Symbolism, Imagery, Allegory
We know what you're probably thinking. There's a lot of deer talk in As You Like It and it's not always about sex.
For example, when Jaques goes on and on about a wounded deer he watched crying big, giant tears into the river, it seems to be more about social injustice than cuckoldry. The evidence? Well, Jaques says deer hunters are "usurpers" and "tyrants" who scare the poor animals and kill them on their home turf (2.1.64). Even Duke Senior says he feels bad about killing "the poor dappled fools,/ Being native burghers of this desert city" (2.1.22-23). The idea here is that the deer are the original citizens ("native burghers") of the forest and the Duke's men have come in and taken over their space. Kind of like the way Duke Frederick usurped his older brother's title and dukedom, right?
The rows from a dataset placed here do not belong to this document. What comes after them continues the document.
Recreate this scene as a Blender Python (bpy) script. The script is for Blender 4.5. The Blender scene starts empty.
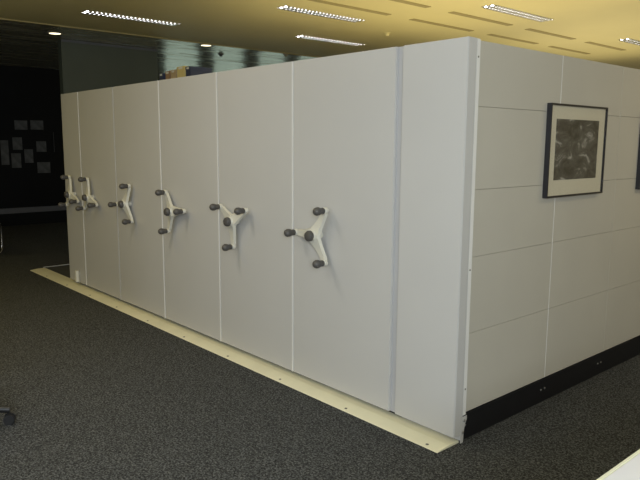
import bpy, bmesh, math, random
from mathutils import Vector, Matrix
random.seed(7)
C = bpy.context.scene
COL = C.collection

# ---------------------------------------------------------------- camera
CAM = Vector((2.0024, -2.7022, 1.6))
R_ = Vector((0.66146, 0.74996, 0.00551)); U_ = Vector((-0.11383, 0.09313, 0.98913)); F_ = Vector((-0.74130, 0.65489, -0.14697))
cd = bpy.data.cameras.new('camera'); cam = bpy.data.objects.new('camera', cd); COL.objects.link(cam)
cam.matrix_world = Matrix(((R_.x, U_.x, -F_.x, CAM.x), (R_.y, U_.y, -F_.y, CAM.y), (R_.z, U_.z, -F_.z, CAM.z), (0, 0, 0, 1)))
cd.sensor_width = 36; cd.lens = 651.0 / 640 * 36; cd.clip_end = 100
C.camera = cam

# ---------------------------------------------------------------- light and exposure
C.view_settings.view_transform = 'Standard'; C.view_settings.look = 'None'
C.view_settings.gamma = 1; C.view_settings.use_curve_mapping = False
C.view_settings.exposure = 0.52
w = bpy.data.worlds.new('world'); C.world = w; w.use_nodes = True
w.node_tree.nodes['Background'].inputs[0].default_value = (1.0, 0.83, 0.47, 1)
w.node_tree.nodes['Background'].inputs[1].default_value = 0.22
def area(name, loc, size, power, col, target=None):
    l = bpy.data.lights.new(name, 'AREA'); l.shape = 'RECTANGLE'; l.size, l.size_y = size
    l.energy = power; l.color = col
    o = bpy.data.objects.new(name, l); COL.objects.link(o); o.location = loc
    if target is not None:
        o.rotation_euler = (Vector(target) - Vector(loc)).to_track_quat('-Z', 'Y').to_euler()
    return o
WARM = (1.0, 0.86, 0.58); COOL = (0.81, 0.90, 1.0)
area('ceiling_lamp', (-2.07, -1.9, 2.96), (0.14, 1.2), 15, (1.0, 0.93, 0.80))
area('ceiling_lamp', (-3.57, -2.2, 2.96), (0.14, 1.2), 7, (1.0, 0.74, 0.12))
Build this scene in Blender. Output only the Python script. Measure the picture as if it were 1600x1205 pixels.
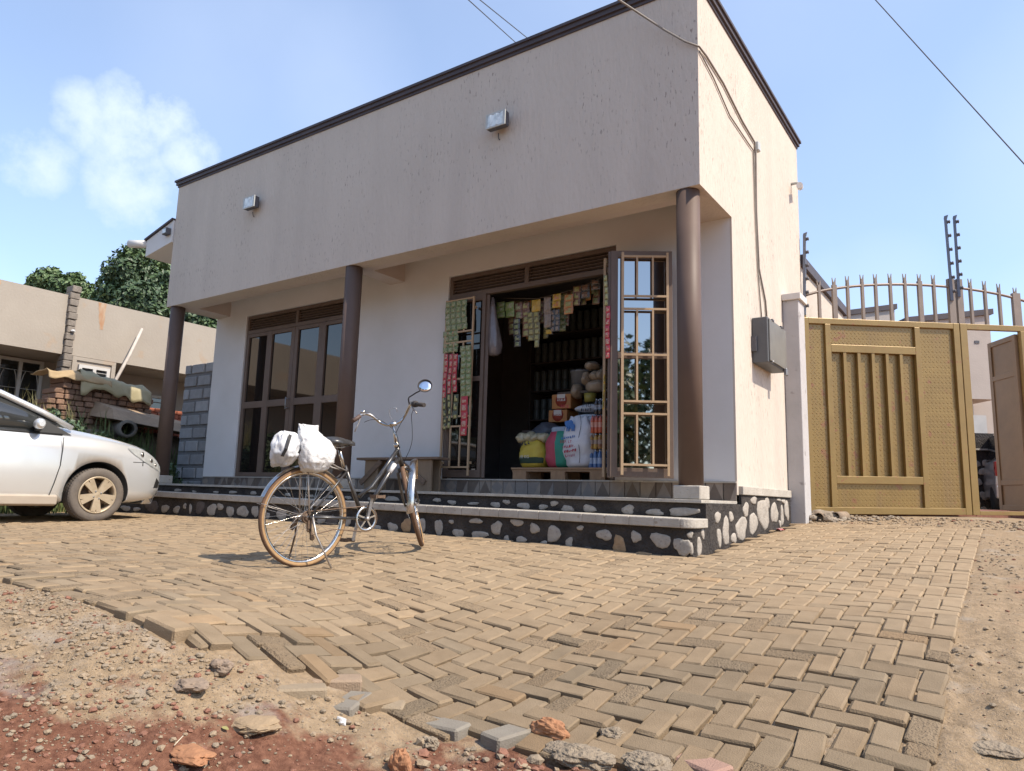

(By the way, when someone talks about an animal or an inanimate object as if it has human characteristics, it's called "anthropomorphism.")
Literary scholar Katharine Eisaman Maus says that deer-hunting is also associated with "resistance to tyranny" in As You Like It. In Shakespeare's day, the forests of England (and all the deer in them) were the property of the king, which meant that killing the king's deer was a big no-no. Yet, for the poor who couldn't afford to go out and buy food or couldn't grow their own, deer-poaching was a way to put food on the table... and to defy the king.
So, when the exiled Duke Senior hunts in the Forest of Arden, he's associated with outlaw behavior (like poaching deer) and becomes a Robin Hood-type figure who runs around flipping the bird at authority figures—namely, his evil brother, Duke Frederick.